1970s - Further research
Academics too have studied value. Early research done by Basu (1977), Stattman (1980), and Rosenberg, Reid, and Lanstein (1985) shows that valuation ratios such as price-to-book and price-to-earnings are indicative of future returns, and that low value stocks tend to outperform high value stocks over a long time horizon. This led to Fama and French developing the Three-Factor Model as an extension of the Capital Asset Pricing Model (CAPM) to account for size and value factors. Fama and French’s Three-Factor (later Five-Factor) Model changed the way investors considered and measured risks and returns. It paved the way for research into the persistent and identifiable drivers of stock returns, resulting in the rise of ‘factors’. According to index provider MSCI, there are six main investment factors: quality, size, value, momentum, dividend yield and volatility.
1970s to beyond the GFC
It was during the 70’s, 80’s and 90’s that value investing flourished. According to the commentary of the 2003 edition of Graham’s The Intelligent Investor, at the time, prominent value advocate and active manager Peter Lynch had the best 20-year return of any mutual fund ever.
Key to his success was identifying real value stocks and avoiding the cheap and nasty. A low price alone does not indicate good value, and those who pursue low price alone can easily fall into ‘value traps’. This has been one of the criticisms of value. The danger is that sometimes the market’s pessimism toward a company is justified due to poor financial prospects or poor management. The possibility of these value traps means investors have to consider value beyond traditional metrics.

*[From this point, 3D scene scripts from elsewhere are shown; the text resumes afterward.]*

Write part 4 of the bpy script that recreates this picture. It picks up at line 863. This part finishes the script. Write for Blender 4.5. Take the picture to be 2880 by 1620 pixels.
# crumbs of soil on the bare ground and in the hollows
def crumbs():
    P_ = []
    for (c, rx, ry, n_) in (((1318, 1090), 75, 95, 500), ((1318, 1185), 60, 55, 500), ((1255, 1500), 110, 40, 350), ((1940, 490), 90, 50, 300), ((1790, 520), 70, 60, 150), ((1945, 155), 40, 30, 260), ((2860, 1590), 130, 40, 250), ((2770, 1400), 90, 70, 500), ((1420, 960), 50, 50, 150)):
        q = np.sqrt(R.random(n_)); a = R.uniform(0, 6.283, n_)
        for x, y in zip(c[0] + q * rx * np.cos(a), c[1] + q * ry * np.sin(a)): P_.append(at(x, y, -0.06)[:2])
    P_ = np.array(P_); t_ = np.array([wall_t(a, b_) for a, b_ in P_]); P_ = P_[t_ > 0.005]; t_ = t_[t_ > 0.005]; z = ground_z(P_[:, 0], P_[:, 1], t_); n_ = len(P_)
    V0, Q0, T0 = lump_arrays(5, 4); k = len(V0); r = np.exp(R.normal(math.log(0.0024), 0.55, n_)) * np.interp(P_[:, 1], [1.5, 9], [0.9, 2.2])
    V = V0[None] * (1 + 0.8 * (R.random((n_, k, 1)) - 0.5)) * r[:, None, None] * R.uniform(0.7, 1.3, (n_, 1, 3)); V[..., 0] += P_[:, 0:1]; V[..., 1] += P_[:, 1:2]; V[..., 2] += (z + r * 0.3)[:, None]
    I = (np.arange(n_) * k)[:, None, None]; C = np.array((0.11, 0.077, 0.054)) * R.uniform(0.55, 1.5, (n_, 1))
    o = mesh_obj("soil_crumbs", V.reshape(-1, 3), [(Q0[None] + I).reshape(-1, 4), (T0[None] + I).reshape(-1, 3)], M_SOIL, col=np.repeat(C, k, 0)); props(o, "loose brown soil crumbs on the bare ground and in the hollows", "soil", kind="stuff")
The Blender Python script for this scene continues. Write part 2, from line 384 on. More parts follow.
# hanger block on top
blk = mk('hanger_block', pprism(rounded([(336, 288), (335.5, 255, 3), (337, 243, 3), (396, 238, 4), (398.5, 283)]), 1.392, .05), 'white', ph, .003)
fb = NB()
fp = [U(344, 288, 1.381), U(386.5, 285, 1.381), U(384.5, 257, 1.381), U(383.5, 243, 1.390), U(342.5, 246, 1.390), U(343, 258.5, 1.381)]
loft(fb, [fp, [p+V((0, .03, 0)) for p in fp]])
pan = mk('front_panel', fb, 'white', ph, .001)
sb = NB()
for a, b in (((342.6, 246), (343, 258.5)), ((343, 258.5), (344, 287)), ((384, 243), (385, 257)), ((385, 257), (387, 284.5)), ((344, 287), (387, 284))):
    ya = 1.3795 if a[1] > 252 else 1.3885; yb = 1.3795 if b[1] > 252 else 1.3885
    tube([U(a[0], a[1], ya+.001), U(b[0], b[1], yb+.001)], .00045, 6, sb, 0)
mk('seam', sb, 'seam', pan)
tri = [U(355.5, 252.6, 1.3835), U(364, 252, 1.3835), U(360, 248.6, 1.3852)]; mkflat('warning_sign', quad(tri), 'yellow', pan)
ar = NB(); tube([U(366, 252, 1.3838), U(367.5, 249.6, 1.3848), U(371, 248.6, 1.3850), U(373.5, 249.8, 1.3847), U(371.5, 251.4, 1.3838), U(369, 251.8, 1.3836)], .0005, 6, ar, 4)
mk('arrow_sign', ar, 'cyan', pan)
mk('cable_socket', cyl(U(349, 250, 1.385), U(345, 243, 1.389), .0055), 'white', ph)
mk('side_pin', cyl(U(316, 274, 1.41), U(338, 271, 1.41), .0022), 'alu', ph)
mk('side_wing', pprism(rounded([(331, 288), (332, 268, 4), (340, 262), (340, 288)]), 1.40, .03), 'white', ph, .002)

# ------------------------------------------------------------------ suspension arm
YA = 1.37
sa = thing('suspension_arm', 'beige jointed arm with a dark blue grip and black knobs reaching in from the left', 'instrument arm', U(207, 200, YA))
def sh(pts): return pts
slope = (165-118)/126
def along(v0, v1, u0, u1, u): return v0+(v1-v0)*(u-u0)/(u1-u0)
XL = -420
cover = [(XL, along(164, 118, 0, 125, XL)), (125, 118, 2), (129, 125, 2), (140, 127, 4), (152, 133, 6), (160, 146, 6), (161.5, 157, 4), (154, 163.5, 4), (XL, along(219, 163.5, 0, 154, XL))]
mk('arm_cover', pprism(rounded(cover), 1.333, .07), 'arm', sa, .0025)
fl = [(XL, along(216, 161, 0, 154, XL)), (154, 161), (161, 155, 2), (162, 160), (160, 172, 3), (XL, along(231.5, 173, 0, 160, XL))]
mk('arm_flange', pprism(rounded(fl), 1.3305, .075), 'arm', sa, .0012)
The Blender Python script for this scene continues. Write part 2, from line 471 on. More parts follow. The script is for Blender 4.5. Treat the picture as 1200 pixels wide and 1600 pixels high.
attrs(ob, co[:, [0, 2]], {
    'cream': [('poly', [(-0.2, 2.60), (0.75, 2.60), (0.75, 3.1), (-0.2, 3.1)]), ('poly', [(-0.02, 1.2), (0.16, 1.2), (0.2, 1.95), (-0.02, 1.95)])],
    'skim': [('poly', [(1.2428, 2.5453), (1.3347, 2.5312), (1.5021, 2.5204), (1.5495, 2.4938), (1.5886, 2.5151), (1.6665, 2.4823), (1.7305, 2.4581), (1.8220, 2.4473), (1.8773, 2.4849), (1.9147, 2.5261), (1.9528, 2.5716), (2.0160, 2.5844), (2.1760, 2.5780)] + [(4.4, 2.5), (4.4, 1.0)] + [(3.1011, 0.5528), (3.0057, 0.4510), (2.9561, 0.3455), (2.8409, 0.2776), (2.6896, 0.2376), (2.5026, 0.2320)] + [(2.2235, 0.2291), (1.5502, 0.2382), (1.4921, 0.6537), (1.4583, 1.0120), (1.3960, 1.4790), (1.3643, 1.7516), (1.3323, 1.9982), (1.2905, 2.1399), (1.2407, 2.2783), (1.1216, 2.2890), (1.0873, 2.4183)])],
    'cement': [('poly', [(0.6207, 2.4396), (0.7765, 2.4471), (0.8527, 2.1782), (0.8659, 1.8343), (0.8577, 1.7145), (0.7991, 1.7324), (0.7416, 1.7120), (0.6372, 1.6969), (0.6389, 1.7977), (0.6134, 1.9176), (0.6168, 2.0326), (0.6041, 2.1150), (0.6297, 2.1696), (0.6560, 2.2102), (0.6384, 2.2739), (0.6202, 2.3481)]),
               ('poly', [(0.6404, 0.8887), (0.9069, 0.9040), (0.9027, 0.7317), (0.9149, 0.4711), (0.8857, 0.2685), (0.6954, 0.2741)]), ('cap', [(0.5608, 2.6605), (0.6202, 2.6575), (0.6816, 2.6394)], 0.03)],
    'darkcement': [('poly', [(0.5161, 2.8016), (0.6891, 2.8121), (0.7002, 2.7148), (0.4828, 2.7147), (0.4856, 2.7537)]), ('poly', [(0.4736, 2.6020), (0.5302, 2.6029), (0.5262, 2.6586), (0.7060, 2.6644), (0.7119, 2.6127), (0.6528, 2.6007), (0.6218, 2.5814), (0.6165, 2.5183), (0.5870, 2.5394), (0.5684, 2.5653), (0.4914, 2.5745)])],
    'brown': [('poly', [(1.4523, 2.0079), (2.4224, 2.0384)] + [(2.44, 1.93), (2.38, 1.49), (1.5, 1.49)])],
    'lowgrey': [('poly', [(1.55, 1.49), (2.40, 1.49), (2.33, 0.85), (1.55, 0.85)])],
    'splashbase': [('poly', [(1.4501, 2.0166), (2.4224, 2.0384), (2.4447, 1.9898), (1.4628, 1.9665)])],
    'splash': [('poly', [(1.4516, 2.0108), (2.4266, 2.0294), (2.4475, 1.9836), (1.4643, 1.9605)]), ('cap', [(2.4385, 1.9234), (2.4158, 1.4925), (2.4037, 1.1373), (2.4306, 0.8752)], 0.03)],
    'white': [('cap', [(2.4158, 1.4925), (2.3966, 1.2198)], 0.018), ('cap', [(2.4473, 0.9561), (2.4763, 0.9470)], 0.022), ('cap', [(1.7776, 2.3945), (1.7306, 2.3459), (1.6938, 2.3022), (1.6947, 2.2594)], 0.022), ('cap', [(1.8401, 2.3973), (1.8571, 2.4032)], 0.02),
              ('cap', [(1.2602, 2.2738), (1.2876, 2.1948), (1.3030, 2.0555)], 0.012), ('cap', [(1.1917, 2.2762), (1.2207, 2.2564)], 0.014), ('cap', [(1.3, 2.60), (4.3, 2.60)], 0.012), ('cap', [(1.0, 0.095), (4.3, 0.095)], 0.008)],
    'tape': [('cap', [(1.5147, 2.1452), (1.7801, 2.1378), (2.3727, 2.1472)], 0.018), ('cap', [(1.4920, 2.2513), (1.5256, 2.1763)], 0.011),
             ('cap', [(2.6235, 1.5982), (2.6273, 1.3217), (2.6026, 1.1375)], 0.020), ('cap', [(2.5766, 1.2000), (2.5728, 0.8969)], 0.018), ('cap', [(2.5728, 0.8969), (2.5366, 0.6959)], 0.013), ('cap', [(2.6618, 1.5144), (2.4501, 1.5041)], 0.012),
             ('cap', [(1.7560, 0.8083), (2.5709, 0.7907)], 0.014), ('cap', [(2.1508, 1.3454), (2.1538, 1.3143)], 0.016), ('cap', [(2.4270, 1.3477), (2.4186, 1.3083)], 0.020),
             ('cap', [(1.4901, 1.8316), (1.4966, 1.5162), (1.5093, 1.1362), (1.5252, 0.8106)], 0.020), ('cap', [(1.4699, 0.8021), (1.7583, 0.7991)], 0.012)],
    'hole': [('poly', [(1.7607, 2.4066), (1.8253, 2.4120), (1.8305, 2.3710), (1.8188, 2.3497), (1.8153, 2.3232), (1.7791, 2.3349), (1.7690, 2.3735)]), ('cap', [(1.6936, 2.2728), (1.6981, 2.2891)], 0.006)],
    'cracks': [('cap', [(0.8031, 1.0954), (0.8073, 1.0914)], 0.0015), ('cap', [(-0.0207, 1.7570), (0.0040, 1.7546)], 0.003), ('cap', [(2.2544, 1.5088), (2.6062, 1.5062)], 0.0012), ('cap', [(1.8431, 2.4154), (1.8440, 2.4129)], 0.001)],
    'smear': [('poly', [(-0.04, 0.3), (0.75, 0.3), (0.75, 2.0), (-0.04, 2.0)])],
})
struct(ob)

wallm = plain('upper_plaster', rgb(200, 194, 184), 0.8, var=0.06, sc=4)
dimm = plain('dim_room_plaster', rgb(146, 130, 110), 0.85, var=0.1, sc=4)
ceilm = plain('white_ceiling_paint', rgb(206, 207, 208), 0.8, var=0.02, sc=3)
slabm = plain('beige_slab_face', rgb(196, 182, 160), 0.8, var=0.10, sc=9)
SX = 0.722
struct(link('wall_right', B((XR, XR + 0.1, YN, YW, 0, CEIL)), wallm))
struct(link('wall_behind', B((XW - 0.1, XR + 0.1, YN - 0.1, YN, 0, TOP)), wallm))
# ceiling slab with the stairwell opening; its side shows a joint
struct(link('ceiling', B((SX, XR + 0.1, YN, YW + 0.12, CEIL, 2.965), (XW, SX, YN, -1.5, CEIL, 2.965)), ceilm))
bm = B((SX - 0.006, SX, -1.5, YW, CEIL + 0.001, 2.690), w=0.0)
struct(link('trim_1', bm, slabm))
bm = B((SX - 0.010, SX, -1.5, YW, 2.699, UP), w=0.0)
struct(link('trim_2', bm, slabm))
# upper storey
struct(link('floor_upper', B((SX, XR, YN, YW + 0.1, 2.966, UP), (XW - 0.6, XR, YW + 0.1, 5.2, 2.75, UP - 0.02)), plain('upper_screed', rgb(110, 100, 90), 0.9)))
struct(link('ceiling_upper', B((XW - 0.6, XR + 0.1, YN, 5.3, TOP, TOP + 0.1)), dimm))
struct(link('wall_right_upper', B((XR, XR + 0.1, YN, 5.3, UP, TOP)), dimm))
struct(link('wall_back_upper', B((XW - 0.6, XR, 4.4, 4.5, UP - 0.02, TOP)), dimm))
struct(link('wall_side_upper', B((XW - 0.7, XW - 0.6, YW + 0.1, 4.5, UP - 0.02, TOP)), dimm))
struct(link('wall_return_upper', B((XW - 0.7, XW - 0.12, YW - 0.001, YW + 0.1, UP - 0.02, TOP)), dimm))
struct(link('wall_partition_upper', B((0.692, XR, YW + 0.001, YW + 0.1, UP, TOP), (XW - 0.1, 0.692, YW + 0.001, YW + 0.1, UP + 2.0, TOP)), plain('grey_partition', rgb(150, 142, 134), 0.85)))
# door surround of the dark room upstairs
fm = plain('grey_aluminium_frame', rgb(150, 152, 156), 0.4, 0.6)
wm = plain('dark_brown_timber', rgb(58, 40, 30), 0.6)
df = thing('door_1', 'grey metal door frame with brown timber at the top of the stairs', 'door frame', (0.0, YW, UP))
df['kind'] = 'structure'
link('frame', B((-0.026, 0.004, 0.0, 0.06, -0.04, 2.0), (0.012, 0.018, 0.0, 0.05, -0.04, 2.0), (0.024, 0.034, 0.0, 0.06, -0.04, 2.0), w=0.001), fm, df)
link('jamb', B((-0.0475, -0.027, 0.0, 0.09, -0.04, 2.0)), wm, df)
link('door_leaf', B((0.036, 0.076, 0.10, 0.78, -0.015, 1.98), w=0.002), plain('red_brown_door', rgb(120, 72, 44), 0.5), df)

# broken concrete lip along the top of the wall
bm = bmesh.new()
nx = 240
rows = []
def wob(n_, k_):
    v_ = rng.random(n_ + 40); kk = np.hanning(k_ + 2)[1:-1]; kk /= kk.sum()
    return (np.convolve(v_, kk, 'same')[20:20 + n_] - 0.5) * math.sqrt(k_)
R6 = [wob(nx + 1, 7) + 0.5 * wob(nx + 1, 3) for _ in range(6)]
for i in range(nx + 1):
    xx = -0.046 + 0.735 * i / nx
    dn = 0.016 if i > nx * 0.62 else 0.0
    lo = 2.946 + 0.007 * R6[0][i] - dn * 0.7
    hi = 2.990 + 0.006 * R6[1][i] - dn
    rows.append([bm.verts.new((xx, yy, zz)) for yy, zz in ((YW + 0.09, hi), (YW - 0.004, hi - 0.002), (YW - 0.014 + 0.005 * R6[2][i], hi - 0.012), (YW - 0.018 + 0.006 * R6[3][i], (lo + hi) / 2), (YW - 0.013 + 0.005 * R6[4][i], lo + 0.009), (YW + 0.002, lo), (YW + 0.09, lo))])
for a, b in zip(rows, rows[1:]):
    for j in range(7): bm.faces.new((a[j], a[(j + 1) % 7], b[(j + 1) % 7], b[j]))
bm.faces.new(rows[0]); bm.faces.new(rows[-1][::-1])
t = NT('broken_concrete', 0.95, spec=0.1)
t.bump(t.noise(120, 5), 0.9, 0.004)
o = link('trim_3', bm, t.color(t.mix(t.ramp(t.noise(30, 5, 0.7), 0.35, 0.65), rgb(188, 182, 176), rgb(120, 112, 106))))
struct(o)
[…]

The use of forward earnings estimates can help mitigate the potential for investing in those companies whose valuation might appear favourable, but where earnings growth is low or even negative, causing book value to stagnate. This is what MSCI’s Enhanced Value approach aims to do. Compared to a traditional value approach, MSCI’s enhanced value overcomes many of the criticisms of value because it puts less weight on price-to-book as a metric and moves away from backward-looking dividend yield altogether. It uses a whole-firm valuation measure in enterprise value that could reduce concentration in leveraged companies. It also employs a sector neutral approach that MSCI found mitigates some of the drawdown inherent with the value investing style.